A Method to Design Compact MIMO Patch Antenna Using Self-Isolated Technique

Round 1

Reviewer 1 Report

Comments and Suggestions for Authors

This paper presents a decoupling design by using TM01 and TM20 modes. Some detailed comments:
1. The gain enhancement of the proposed antenna is obtained from the construction of a two-element antenna array, which is a conventional approach. Hence, the term "high-gain" in the title may be inappropriate.
2. The proposed work only deals with coupling in the H-plane arrayed antenna rather than the large-scale MOMO array mentioned in the abstract.  
3. The operating mode on the excited element is the TM01 mode, while that on the coupled element is the TM20 mode. Why the TM20 mode is not generated on the excited element?
4. In Figure. 20, S11 and S22 are provided with the same curve, while the realized gain under port 1 and port 2 is different. It is unreasonable that the reflection coefficients when fed through port 1 and port 2 are completely same. 
5. Please provide the measured ECCs. 

Comments on the Quality of English Language

In the first paragraph of the Introduction, "due to" can be revised as "because of" or "owing to".

Author Response

Please see the attachment.

Author Response File: Author Response.pdf

Reviewer 2 Report

Comments and Suggestions for Authors

Review Opinion

sensors-3515019: A method to design compact high-gain MIMO patch antenna using self-isolated thechnique

 

Authors presented the design of a two-element combined version of their previous work on the MIMO patch antenna. The paper's results are the ones that can easily be extended because

 

1) It is expected that the isolation in a (1)x(1) configuration of Figure 5 is applicable to a (1x2)x(1x2) configuration of Figure 10 since the coupling geometry is the same.

2) The reduction of the patch width from original 24 mm to new 20 mm is also easily expected since the patch width can be adjusted for sub-square, square, super-square shapes (mode number is zero in the width direction) by suitably positioning the feed probe for impedance matching.

3) The making of a 1x2 configuration with a power divider is straightforward.

 

I would like to suggest the following improvement.

 

1. Please consider strengthening the operating principles of the original structure of Figure 1 by adding your analysis on the following issues.

1) Figure 8 shows that the mode in the unexcited patch appears to be a combination of predominantly the TM01 and TM20 modes. The TM20 mode alone could not establish the current distribution on the unexcited patch shown in Figure 8.

2) Then a question arises: Why is the isolation good even with an excitation of the TM01 mode? This question might be answered by investigating the electric field distribution beneath the unexcited patch. The electric field component in the direction of the probe axis should be zero at the probe position for good isolation.

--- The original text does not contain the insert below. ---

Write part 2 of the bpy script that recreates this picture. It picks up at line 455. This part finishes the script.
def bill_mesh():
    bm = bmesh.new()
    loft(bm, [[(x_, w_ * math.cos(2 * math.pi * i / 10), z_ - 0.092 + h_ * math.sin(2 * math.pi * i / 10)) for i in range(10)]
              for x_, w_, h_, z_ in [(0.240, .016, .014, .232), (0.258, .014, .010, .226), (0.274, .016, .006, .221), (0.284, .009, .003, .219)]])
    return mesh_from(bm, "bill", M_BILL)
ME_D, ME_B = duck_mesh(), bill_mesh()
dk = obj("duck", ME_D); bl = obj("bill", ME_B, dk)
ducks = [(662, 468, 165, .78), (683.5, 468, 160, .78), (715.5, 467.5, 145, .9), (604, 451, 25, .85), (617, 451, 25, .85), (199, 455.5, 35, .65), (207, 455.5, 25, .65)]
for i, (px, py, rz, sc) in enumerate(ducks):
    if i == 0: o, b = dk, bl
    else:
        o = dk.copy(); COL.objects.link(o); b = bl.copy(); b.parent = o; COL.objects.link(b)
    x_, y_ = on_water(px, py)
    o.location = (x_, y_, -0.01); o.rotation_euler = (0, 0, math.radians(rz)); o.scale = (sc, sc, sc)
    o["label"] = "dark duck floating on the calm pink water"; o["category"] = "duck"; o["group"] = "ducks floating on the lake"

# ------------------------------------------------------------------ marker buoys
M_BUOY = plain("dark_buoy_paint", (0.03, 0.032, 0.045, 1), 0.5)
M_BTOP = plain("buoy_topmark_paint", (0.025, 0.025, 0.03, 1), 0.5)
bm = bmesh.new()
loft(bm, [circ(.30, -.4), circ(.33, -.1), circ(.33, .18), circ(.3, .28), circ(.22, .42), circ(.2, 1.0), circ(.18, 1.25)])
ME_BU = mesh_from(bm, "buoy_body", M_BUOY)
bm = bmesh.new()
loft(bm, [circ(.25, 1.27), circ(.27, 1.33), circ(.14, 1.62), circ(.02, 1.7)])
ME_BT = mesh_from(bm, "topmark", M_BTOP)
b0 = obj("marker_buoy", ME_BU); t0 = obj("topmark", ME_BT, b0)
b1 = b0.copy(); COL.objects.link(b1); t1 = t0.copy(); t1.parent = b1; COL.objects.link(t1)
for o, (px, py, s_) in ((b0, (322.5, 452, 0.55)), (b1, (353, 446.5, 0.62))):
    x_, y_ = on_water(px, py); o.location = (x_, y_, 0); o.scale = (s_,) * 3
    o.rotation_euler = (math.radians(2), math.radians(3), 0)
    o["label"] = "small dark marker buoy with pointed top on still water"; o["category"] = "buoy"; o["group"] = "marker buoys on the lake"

3) There is a possibility that the isolation between two uncorrugated patches in Figure 7 can be made large by a suitable choice of the patch width although the resultant width is larger than that of the corrugated patch.

 

2. '3.2 Element-spacing reduction'

The width of the prosed antenna is 41 mm = 20 mm*2 + 1 mm with a spacing of 1.0 mm (before reduction). The reduced spacing is 0.5 mm giving the antenna width of 40.5 mm. Therefore, the antenna size reduction is infinitesimal. The point here needs to be 'the sensitivity of isolation versus the spacing'. Please consider shifting the view point.

 

3. '4. Compact and high gain MIMO antenna'

1) The patch width is reduced from 24 mm to 20 mm, the task of which is simple as I pointed out in the above. Please consider going the limit of the patch width reduction so that your design is really a compact one.

2) I expect your antenna will not be used in free space without any obstructing structures. When installed on a static or portable device, a close proximity of material such as the device case and a human hand might catastrophically destroy the isolation or change the frequency of good isolation. Please consider adding results of investigation on this issue. This can easily be done by simulation.

 

4. Figure 11:

In Figure 11, there are two resonances in the isolation (S21). Could you explain why double resonances are obtained. Is the TM20 mode excited at two frequencies in the unexcited double patches?

 

 

5. Some clarifications are required.

1) Lines 82−83: 'Meanwhile, the operating mode on the coupled will be ...'

the operating mode => the induced mode

2) x mark in Figure 1: It is not clear where is the x mark. Is it at the horizontal and vertical centers of the patch?

3) In Figure 7, the size of the uncorrugated patch appears to be the same as that of the corrugated one. Yet the resonance frequency of both patches is the same. Does the corrugation not shift the resonance frequency of the patch?

 

 

Comments for author File: Comments.pdf

Author Response

Please see the attachment

Author Response File: Author Response.pdf

Round 2

Reviewer 1 Report

Comments and Suggestions for Authors

All technical concerns have been addressed. No further comments.